Black Eyed Peas spent 14 weeks at No. 1 on the Billboard Hot 100 singles chart with "I Gotta Feeling, matching Mariah Carey's "We Belong Together" for longest No. 1 stay this decade. The Peas held the No. 1 position for 26 straight weeks, with "Boom Boom Pow" preceding "Feeling" with a 12-week run, making them the second act in the 51-year history of the Hot 100 to remain at No. 1 for a half a calendar year or more. Look for that unprecedented chart success to be mirrored by an impressive number of Grammy Award nominations.

Kanye West may need to be restrained at the Grammy Awards this year, and his behavior at the MTV Awards may even have hurt his chances for a nomination. The controversial "808s and Heartbreaks" saw the rapper working out his pain through Auto-tune.

Jay-Z's acclaimed "Blueprint 3" is not eligible for Album of the Year due to its post-Sept. 1 release, but the hip-hop veteran could earn a nod for "Run This Town," the album's lead single featuring Rihanna and Kanye West.

Beyonce, R&B's top diva and Billboard's Woman of the Year, could contend for Record or Song of the Year with "Single Ladies," her endlessly YouTube'd, late-'08 anthem that danced its way to the top of the Hot 100.

Drake has not even released his debut album -- "Thank Me Later," due next year -- yet, but the upstart Canadian rapper/singer still broke out in a big way in '09, igniting a major label bidding war and peaking at No. 2 on the Hot 100 with his "So Far Gone" mixtape's breakout song, "Best I Ever Had."

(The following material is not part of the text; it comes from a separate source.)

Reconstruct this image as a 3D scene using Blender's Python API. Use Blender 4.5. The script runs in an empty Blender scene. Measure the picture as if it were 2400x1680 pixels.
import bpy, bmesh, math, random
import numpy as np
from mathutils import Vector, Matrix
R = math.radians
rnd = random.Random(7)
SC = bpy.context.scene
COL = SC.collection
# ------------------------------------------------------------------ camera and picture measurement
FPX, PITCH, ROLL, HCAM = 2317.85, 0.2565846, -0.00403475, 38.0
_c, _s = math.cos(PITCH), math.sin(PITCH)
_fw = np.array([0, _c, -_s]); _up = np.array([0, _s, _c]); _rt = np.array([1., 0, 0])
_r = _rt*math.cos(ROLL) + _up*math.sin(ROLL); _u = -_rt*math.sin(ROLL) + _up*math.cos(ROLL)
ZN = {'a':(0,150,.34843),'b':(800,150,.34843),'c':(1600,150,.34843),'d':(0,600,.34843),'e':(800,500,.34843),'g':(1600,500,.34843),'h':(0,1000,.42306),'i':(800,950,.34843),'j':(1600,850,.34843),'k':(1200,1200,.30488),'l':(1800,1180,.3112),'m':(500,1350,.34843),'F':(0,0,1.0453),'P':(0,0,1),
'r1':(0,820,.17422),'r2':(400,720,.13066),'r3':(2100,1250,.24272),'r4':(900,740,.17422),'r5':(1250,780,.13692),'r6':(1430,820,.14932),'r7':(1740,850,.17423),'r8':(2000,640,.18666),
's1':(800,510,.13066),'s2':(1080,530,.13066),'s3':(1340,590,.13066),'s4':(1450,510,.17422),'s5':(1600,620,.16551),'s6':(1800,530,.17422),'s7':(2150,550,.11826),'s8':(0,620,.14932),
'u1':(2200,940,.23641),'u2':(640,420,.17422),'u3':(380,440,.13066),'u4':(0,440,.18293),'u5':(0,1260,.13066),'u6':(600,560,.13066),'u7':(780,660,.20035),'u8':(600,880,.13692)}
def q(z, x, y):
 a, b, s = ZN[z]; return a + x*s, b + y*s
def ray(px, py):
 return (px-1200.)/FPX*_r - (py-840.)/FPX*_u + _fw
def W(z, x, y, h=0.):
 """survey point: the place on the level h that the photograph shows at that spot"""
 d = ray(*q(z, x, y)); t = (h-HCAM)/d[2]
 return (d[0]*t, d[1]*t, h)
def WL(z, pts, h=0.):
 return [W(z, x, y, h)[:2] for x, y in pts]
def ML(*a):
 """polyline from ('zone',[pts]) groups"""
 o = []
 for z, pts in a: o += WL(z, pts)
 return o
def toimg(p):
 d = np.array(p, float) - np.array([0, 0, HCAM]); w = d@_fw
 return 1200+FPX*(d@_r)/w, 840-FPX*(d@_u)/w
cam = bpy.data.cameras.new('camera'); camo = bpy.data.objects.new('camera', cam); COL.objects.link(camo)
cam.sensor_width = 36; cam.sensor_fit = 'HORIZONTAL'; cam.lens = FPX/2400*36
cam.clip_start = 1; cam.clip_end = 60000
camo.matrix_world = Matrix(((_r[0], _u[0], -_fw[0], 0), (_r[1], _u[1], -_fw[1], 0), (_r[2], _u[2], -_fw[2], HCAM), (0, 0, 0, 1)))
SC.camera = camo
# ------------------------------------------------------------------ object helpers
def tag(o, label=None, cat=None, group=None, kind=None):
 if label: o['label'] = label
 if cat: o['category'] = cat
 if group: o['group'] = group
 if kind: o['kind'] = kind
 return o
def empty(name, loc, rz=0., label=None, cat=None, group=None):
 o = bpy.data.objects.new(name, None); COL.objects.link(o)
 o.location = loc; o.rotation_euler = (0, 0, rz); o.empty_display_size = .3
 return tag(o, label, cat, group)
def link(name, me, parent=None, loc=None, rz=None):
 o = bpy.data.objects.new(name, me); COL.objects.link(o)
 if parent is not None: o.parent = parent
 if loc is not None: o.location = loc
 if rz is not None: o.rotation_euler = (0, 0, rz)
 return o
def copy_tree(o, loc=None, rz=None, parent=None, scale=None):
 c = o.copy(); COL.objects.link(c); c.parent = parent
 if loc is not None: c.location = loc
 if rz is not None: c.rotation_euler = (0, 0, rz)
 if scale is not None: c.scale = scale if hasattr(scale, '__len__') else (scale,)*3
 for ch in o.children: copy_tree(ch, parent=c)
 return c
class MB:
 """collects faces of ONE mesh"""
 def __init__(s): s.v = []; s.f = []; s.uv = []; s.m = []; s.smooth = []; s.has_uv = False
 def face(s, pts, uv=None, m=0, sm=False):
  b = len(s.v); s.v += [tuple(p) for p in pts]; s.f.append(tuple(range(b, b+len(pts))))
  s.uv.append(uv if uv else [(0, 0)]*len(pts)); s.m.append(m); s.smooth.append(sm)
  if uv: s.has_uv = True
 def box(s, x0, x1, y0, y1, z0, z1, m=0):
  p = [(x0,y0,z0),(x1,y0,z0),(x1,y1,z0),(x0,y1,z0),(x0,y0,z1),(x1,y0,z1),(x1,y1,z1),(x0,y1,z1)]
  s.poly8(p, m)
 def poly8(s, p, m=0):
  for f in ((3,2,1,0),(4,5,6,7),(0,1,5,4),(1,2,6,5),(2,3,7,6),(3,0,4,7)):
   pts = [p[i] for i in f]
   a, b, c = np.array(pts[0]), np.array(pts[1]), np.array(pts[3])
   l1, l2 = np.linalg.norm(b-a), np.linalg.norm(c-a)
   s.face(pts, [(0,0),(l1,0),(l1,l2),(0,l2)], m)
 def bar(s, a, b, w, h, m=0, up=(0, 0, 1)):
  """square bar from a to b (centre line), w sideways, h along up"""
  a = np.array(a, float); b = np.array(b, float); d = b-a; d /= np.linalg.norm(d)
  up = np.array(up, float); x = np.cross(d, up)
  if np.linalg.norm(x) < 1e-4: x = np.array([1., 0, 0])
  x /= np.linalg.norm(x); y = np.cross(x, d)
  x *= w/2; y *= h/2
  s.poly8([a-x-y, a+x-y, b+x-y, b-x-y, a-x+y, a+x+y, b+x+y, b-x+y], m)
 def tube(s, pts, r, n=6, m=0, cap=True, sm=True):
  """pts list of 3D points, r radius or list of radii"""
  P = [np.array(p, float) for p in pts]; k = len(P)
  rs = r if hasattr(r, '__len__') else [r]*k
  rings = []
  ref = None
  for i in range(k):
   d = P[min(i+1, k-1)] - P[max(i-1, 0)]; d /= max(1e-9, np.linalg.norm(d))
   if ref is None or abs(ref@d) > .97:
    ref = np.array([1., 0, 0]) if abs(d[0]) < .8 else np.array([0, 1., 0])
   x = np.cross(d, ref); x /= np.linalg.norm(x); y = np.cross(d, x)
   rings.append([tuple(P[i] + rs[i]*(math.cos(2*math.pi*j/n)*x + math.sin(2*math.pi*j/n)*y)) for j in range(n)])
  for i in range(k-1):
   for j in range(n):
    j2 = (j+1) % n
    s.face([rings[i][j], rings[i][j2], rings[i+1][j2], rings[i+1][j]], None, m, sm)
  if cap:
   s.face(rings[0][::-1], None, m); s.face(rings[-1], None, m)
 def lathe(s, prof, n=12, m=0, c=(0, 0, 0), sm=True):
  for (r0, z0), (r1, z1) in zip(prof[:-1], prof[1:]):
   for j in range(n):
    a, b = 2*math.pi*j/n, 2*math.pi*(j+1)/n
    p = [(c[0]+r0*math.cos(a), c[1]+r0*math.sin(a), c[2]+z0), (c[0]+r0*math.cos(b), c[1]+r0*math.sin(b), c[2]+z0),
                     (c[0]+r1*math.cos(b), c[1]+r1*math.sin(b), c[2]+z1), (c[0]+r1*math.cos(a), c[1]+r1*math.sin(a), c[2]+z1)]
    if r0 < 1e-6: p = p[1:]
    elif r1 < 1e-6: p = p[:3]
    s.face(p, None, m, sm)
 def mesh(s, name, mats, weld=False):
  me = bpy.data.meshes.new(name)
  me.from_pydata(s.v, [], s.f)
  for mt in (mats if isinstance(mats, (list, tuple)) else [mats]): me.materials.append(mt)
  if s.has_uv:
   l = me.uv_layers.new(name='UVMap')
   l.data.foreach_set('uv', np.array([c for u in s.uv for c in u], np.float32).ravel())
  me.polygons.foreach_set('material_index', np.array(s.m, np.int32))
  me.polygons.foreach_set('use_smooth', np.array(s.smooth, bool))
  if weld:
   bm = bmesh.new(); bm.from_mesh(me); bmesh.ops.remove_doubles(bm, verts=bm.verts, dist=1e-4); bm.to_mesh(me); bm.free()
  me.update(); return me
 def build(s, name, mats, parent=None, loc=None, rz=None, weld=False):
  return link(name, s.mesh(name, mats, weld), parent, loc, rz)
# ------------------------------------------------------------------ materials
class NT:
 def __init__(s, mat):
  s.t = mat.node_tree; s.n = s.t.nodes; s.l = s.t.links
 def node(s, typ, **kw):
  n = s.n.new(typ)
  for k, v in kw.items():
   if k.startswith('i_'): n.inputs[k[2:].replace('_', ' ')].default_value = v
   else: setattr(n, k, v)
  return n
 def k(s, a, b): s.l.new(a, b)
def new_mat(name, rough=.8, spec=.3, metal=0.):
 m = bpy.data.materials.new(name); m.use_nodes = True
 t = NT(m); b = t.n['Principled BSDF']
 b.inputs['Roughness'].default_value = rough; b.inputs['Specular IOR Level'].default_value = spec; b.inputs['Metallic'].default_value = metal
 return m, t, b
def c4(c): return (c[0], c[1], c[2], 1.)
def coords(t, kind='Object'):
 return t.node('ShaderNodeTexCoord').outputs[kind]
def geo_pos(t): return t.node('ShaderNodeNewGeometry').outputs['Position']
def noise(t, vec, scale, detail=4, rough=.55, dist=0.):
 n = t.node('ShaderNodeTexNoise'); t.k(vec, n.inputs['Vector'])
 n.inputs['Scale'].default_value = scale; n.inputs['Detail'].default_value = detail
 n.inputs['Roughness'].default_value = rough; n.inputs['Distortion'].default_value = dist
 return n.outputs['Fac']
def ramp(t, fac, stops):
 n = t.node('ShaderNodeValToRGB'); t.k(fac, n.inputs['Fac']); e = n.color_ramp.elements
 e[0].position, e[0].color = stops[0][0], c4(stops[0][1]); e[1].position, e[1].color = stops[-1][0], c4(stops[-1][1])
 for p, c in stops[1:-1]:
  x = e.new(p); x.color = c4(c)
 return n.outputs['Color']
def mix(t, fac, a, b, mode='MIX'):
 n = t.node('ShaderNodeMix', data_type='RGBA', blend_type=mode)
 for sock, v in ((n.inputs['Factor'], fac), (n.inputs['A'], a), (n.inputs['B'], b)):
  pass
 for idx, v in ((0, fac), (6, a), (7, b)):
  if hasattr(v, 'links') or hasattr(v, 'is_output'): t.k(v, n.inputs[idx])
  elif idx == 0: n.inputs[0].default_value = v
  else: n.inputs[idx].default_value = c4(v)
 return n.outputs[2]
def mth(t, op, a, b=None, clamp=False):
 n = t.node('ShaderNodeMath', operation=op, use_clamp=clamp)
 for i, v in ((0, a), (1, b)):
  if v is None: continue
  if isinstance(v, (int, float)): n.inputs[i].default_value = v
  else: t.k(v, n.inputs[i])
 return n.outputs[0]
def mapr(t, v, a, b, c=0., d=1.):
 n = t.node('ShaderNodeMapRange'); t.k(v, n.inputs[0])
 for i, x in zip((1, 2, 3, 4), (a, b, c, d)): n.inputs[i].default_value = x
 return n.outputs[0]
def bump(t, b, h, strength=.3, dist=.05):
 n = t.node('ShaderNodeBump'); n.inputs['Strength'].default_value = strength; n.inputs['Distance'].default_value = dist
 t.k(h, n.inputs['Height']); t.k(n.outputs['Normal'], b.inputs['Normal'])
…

Owl City the electro-pop artist and Minnesota native also known as Adam Young, has released two albums independently, but it's his major-label debut "Ocean Eyes" that has everyone atwitter, especially after its blippy lead single "Fireflies" shot up to No. 1 on the Hot 100 this fall.

Keri Hilson worked for years as a songwriter behind the scenes, but in March she released her hit-filled debut album "In a Perfect World...," reaching No. 1 on Hot R&B/Hip-Hop Songs and No. 3 on the Hot 100 with the single "Knock You Down" featuring Kanye West and Ne-Yo.

Kings of Leon finally had a certified hit with "Sex on Fire" the first single from Nashville rockers' fourth album "Only by the Night." But they outdid themselves with the follow-up single "Use Somebody," reaching No. 2 on Rock Songs and No. 4 on the Hot 100.